>> start Supplied records

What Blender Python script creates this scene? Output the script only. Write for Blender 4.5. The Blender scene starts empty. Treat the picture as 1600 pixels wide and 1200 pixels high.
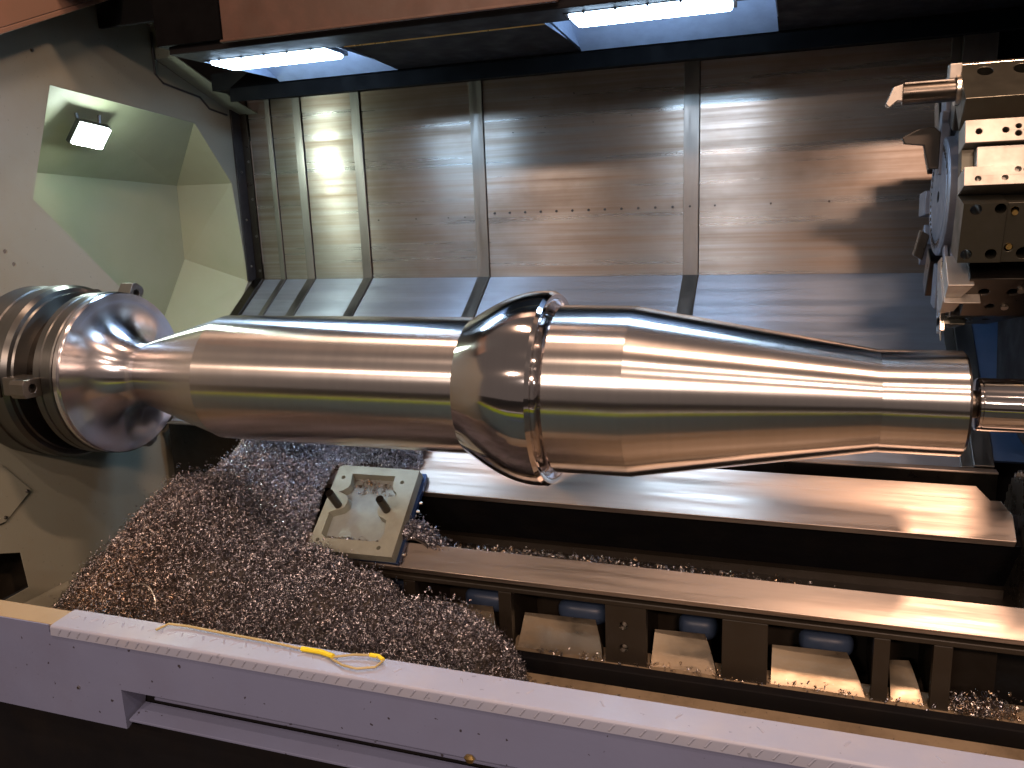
import bpy, bmesh, math, random
import numpy as np
from mathutils import Vector, Matrix
from mathutils.geometry import tessellate_polygon
random.seed(7)
rng = np.random.default_rng(7)
S = bpy.context.scene
COL = S.collection
R = math.radians
PI = math.pi

# ------------------------------------------------------------------ camera
CAMLOC = Vector((0, 0, 2.0))
F_PX = 1276.0
XC = Vector((0.9454, 0.0338, -0.3243)); ZC = Vector((-0.0380, -0.9764, -0.2126))
XC.normalize(); ZC = (ZC - XC * ZC.dot(XC)).normalized(); YC = ZC.cross(XC)
cam = bpy.data.cameras.new('camera')
camo = bpy.data.objects.new('camera', cam); COL.objects.link(camo)
cam.sensor_width = 36; cam.lens = F_PX / 1600 * 36
cam.clip_start = 0.02; cam.clip_end = 200
m = Matrix(((XC[0], -XC[1], -XC[2]), (YC[0], -YC[1], -YC[2]), (ZC[0], -ZC[1], -ZC[2]))).to_4x4()
m.translation = CAMLOC
camo.matrix_world = m
S.camera = camo

# ------------------------------------------------------------------ light
S.view_settings.view_transform = 'Standard'; S.view_settings.look = 'None'
S.view_settings.exposure = 0.0; S.view_settings.gamma = 1
W = bpy.data.worlds.new('World'); S.world = W; W.use_nodes = True
bg = W.node_tree.nodes['Background']
bg.inputs[0].default_value = (0.40, 0.315, 0.275, 1); bg.inputs[1].default_value = 0.30

def area(name, loc, target, size, power, col, sy=None):
    l = bpy.data.lights.new(name, 'AREA'); l.energy = power; l.color = col
    l.shape = 'RECTANGLE'; l.size = size; l.size_y = sy or size
    o = bpy.data.objects.new(name, l); COL.objects.link(o); o.location = loc
    o.rotation_euler = (Vector(target) - Vector(loc)).to_track_quat('-Z', 'Y').to_euler()
    return o
WARM = (1.0, 0.62, 0.42)
area('high_bay_lamp', (-2.1, 2.05, 5.6), (-1.0, 2.8, 1), 0.7, 62, WARM, 0.10)
area('high_bay_lamp', (1.25, 1.45, 5.2), (0, 2.8, 1), 0.6, 110, WARM, 0.10)
area('high_bay_lamp', (2.0, -6.0, 5.5), (0, 3, 1.5), 1.3, 340, (1.0, 0.64, 0.47), 0.25)
area('high_bay_lamp', (-4.0, -4.5, 5.2), (-1, 3, 1), 0.25, 90, (1.0, 0.7, 0.52), 0.3)
area('high_bay_lamp', (0.3, -1.2, 5.8), (-0.5, 3, 1), 0.8, 60, (1.0, 0.7, 0.52), 0.06)

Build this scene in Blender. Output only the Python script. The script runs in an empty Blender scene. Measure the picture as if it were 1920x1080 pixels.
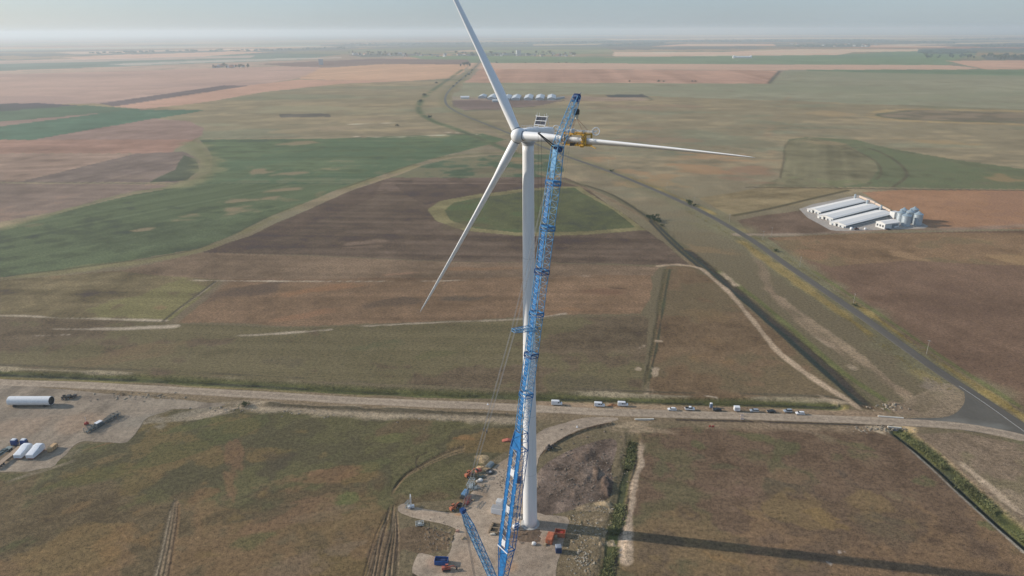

>> end Supplied records

• [Set task]: Images in the records should not be copied. Repeat all the rest exactly.

• [Output below]:
What Blender Python script creates this scene? Output the script only. Write for Blender 4.5. The Blender scene starts empty. Treat the picture as 1600 pixels wide and 1200 pixels high.
import bpy, bmesh, math, random
import numpy as np
from mathutils import Vector, Matrix
from mathutils.geometry import tessellate_polygon
random.seed(7)
rng = np.random.default_rng(7)
S = bpy.context.scene
COL = S.collection
R = math.radians
PI = math.pi

# ------------------------------------------------------------------ camera
CAMLOC = Vector((0, 0, 2.0))
F_PX = 1276.0
XC = Vector((0.9454, 0.0338, -0.3243)); ZC = Vector((-0.0380, -0.9764, -0.2126))
XC.normalize(); ZC = (ZC - XC * ZC.dot(XC)).normalized(); YC = ZC.cross(XC)
cam = bpy.data.cameras.new('camera')
camo = bpy.data.objects.new('camera', cam); COL.objects.link(camo)
cam.sensor_width = 36; cam.lens = F_PX / 1600 * 36
cam.clip_start = 0.02; cam.clip_end = 200
m = Matrix(((XC[0], -XC[1], -XC[2]), (YC[0], -YC[1], -YC[2]), (ZC[0], -ZC[1], -ZC[2]))).to_4x4()
m.translation = CAMLOC
camo.matrix_world = m
S.camera = camo

# ------------------------------------------------------------------ light
S.view_settings.view_transform = 'Standard'; S.view_settings.look = 'None'
S.view_settings.exposure = 0.0; S.view_settings.gamma = 1
W = bpy.data.worlds.new('World'); S.world = W; W.use_nodes = True
bg = W.node_tree.nodes['Background']
bg.inputs[0].default_value = (0.40, 0.315, 0.275, 1); bg.inputs[1].default_value = 0.30

def area(name, loc, target, size, power, col, sy=None):
    l = bpy.data.lights.new(name, 'AREA'); l.energy = power; l.color = col
    l.shape = 'RECTANGLE'; l.size = size; l.size_y = sy or size
    o = bpy.data.objects.new(name, l); COL.objects.link(o); o.location = loc
    o.rotation_euler = (Vector(target) - Vector(loc)).to_track_quat('-Z', 'Y').to_euler()
    return o
WARM = (1.0, 0.62, 0.42)
area('high_bay_lamp', (-2.1, 2.05, 5.6), (-1.0, 2.8, 1), 0.7, 62, WARM, 0.10)
area('high_bay_lamp', (1.25, 1.45, 5.2), (0, 2.8, 1), 0.6, 110, WARM, 0.10)
area('high_bay_lamp', (2.0, -6.0, 5.5), (0, 3, 1.5), 1.3, 340, (1.0, 0.64, 0.47), 0.25)
area('high_bay_lamp', (-4.0, -4.5, 5.2), (-1, 3, 1), 0.25, 90, (1.0, 0.7, 0.52), 0.3)
area('high_bay_lamp', (0.3, -1.2, 5.8), (-0.5, 3, 1), 0.8, 60, (1.0, 0.7, 0.52), 0.06)

Build this scene in Blender. Output only the Python script. The script runs in an empty Blender scene. Measure the picture as if it were 1920x1080 pixels.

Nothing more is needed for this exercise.